━━━ DATASET ROWS ━━━

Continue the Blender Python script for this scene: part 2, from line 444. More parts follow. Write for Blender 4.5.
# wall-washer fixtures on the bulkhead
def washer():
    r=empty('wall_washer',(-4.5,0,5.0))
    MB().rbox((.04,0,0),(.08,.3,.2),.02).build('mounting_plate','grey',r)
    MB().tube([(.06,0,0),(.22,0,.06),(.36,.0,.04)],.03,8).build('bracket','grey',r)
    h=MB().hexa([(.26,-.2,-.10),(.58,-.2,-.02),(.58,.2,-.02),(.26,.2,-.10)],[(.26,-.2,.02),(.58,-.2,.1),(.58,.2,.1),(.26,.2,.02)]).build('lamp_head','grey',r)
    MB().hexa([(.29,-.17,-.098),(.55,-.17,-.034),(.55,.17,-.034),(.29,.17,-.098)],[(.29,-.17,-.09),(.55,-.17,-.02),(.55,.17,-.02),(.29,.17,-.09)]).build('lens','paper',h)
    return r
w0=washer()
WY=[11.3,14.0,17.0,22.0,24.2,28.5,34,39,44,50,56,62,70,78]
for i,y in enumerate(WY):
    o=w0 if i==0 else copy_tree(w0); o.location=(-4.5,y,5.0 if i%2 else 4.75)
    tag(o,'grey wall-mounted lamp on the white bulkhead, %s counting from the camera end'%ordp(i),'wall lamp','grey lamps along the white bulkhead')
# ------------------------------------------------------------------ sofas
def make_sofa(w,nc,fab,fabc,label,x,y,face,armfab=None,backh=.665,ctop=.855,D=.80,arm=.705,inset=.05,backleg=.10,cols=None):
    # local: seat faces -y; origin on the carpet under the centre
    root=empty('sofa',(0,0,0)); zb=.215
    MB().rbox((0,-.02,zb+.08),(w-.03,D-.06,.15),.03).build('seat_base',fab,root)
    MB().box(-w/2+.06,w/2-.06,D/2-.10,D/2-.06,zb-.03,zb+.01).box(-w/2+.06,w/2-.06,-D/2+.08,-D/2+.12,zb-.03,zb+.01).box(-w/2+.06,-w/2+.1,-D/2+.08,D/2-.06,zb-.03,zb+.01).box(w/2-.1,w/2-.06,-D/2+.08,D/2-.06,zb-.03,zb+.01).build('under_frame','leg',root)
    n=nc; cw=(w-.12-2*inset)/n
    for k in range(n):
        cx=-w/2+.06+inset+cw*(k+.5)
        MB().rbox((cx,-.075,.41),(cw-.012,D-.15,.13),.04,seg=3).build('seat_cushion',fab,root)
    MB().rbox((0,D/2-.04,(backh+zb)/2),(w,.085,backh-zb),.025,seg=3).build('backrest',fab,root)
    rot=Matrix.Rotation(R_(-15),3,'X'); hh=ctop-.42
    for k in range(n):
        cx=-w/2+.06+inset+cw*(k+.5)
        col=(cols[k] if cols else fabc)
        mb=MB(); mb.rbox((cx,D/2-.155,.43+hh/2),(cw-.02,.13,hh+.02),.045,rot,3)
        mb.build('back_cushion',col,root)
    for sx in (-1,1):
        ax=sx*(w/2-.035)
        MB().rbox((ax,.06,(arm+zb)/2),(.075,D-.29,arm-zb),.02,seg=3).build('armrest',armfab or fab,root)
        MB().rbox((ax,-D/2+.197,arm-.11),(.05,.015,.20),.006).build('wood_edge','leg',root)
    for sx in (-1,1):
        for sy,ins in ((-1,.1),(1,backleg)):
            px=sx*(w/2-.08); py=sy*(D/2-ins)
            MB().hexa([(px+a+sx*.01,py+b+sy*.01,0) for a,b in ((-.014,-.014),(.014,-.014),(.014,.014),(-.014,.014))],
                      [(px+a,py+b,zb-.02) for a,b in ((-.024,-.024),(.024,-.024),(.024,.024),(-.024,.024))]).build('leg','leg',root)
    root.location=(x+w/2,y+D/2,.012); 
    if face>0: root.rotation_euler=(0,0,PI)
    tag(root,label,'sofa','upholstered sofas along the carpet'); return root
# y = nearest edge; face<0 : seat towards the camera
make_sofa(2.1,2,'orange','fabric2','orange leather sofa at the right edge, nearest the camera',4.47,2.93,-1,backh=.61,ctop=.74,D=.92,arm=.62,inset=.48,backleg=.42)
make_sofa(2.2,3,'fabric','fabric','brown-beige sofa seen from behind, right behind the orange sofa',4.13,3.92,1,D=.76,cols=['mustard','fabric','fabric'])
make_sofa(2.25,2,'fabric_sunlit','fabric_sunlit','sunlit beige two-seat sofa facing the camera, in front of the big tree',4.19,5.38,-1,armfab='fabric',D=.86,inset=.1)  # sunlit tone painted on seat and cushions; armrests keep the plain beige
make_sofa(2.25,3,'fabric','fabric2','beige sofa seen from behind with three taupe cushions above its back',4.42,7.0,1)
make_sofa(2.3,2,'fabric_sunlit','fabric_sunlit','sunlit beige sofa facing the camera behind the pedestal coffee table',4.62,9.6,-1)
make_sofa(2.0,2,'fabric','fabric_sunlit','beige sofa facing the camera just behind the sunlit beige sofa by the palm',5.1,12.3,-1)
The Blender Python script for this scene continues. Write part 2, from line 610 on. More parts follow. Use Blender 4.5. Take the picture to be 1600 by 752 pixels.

━━━

■ **WHAT IS REQUIRED**
Across the material above, count every line holding "follow" and write down only the number.

■ **TASK SOLUTION**
2